A group of nature NGOs are suing the Netherlands’ government over its allowance of trawling within the Dogger Bank area.
Stichting Doggerland, ARK Rewilding Nederland, ClientEarth, and Blue Marine Foundation are all participating in the lawsuit against the Netherlands Ministry of Agriculture, Fisheries, Foods Security, and Nature over allowing trawling within the Dogger Bank area, which they say is illegal. The Dogger Bank nature conservation area was designated a Special Area of Conservation in 2004, and was designated as a German nature conservation area in 2017. Dogger Bank itself is the largest sand bank in the North Sea; the conservation area is 12,331 square kilometers in size.
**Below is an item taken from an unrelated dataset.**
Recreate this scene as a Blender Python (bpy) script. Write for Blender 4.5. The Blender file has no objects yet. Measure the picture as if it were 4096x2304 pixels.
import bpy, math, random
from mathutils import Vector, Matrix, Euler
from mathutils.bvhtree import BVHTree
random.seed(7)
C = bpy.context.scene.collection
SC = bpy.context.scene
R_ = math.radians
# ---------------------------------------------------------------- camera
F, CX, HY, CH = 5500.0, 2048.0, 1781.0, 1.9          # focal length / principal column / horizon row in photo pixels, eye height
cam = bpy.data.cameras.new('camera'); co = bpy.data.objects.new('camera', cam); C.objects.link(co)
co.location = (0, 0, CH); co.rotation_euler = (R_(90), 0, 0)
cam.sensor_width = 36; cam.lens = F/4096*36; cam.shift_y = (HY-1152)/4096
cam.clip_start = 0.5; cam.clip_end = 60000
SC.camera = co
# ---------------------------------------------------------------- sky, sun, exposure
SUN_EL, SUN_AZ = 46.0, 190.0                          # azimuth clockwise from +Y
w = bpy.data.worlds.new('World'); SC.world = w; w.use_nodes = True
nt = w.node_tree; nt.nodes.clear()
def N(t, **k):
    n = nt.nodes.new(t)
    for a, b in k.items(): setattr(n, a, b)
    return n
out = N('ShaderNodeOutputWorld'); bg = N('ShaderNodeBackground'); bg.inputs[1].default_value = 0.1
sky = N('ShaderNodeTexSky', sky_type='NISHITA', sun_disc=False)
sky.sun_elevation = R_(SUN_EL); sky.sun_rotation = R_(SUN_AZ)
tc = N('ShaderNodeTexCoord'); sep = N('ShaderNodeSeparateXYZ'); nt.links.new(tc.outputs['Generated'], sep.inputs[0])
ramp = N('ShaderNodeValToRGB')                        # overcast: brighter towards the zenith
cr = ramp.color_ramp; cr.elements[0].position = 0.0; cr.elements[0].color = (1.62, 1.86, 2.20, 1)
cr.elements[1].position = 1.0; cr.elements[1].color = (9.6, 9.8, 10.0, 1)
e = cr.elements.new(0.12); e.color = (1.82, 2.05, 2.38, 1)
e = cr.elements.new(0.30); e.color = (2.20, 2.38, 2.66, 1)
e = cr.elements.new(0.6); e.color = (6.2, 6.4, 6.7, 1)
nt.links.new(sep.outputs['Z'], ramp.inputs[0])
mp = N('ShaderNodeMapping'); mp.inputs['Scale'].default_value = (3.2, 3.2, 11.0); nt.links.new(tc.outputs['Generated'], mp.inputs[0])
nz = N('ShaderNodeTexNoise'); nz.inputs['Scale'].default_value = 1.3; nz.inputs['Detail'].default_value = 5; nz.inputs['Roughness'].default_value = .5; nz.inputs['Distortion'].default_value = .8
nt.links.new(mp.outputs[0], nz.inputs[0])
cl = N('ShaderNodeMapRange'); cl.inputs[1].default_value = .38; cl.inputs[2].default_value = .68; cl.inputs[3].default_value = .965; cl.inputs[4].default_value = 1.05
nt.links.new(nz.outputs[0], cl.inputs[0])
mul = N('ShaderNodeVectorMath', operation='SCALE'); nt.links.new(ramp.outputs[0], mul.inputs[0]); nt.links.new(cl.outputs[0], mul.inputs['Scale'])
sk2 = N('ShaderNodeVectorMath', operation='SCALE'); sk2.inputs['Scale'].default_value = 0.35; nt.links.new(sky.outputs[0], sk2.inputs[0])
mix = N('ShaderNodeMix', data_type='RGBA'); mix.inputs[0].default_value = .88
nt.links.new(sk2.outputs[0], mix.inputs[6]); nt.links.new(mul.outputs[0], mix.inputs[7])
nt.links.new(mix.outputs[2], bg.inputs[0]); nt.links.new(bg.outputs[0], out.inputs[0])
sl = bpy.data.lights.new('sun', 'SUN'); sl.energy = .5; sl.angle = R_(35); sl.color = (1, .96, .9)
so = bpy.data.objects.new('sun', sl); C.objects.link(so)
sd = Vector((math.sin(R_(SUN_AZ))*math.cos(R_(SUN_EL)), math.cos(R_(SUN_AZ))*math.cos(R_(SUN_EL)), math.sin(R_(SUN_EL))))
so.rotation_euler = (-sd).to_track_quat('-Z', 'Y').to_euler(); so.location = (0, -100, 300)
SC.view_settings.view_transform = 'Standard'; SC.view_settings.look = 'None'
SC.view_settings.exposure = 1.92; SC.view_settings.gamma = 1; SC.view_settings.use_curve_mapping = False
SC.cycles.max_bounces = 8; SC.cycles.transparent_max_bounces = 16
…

The NGOs said the Netherlands has allowed trawling in “most” of the area, which is against the law given its conservation area status.
“Where the government has a duty to protect and restore nature in this area, we instead see continued decline,” Doggerland Director Emilie Reuchlin said. “After ten years of wrangling over its use, this must end. We now demand clarity for both nature and the fishing sector.”
The organizations said the Netherlands needs to close its section of Dogger Bank to trawling, claiming the practice has “left a trail of destruction” in the bank.
“Bottom trawling poses a huge threat to the nursery ground of the North Sea. It destroys all life in and on the seabed, including sharks, rays, long-lived shellfish, sea pens, anemones and corals. The protected status of the area is effectively a charade,” Reuchlin said.
Blue Marine Foundation Chief Legal Affairs Adviser Tom Appleby said the Netherland’s lack of action is contrary to the stance of other countries abutting Dogger Bank.
“The Dogger Bank is the heart of the North Sea and is meant to have the same levels of protection in the U.K., Germany and the Netherlands,” Appleby said. “Yet the U.K. has closed nearly all of its portion to bottom trawling, Germany more than half and the Netherlands just over a quarter.”
The NGOs said less than one percent of Netherland’s portion of the North Sea is protected, meaning the country isn’t meeting its commitment to international targets requiring 30 percent of the sea be managed by protected areas by 2030.
“With only four years to go until 2030, we can no longer afford delays,” Reuchlin said. “The Dogger Bank should have been properly protected years ago.”